» YOUR OBJECTIVE
Copy every line of the records below that holds the word "scene".

» EXERCISE INPUT
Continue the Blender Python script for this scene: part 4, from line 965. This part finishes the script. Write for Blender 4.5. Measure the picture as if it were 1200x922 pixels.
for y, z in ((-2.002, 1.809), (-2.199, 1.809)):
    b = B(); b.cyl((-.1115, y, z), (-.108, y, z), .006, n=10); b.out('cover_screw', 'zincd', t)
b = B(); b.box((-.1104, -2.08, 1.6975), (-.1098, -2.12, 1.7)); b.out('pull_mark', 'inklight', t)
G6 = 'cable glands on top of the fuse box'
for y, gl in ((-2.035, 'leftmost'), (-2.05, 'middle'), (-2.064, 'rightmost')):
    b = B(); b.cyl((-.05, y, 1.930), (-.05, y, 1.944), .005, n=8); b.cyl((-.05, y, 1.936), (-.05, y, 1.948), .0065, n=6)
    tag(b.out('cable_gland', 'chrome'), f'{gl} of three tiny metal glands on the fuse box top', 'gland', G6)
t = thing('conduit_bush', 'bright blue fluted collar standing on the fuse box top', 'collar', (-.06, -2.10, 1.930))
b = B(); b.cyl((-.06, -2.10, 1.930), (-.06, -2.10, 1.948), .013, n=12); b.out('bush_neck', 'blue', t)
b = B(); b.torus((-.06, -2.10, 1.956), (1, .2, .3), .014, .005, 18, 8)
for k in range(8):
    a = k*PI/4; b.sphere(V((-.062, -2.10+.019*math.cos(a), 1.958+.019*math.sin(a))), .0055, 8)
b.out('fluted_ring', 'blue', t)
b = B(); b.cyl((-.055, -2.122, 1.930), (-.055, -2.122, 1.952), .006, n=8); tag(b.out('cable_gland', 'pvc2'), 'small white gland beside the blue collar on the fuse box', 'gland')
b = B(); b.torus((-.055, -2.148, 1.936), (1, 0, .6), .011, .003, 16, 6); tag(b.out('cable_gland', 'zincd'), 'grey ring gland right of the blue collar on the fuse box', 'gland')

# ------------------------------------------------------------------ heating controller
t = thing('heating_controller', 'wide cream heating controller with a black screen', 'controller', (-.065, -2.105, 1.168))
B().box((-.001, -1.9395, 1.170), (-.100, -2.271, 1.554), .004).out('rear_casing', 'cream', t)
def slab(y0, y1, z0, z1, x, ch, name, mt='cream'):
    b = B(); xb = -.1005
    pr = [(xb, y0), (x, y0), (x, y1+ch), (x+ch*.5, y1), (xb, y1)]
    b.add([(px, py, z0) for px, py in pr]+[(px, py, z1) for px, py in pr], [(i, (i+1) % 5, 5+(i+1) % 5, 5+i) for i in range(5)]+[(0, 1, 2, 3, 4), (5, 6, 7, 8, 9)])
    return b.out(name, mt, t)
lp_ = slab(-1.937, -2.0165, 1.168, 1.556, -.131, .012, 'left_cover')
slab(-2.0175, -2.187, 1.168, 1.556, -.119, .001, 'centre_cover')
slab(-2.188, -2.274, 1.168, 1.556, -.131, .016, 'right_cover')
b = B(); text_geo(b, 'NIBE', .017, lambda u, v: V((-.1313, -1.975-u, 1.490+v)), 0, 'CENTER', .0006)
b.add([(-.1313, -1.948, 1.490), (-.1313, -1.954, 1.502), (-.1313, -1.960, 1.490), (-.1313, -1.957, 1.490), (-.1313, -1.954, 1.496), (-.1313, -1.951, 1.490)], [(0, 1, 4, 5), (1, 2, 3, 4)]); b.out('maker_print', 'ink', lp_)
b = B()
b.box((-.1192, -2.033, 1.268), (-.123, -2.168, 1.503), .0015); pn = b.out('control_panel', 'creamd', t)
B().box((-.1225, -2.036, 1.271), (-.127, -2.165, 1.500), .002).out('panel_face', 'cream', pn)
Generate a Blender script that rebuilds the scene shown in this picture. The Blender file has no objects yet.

» SOLUTION
Continue the Blender Python script for this scene: part 4, from line 965. This part finishes the script. Write for Blender 4.5. Measure the picture as if it were 1200x922 pixels.
Generate a Blender script that rebuilds the scene shown in this picture. The Blender file has no objects yet.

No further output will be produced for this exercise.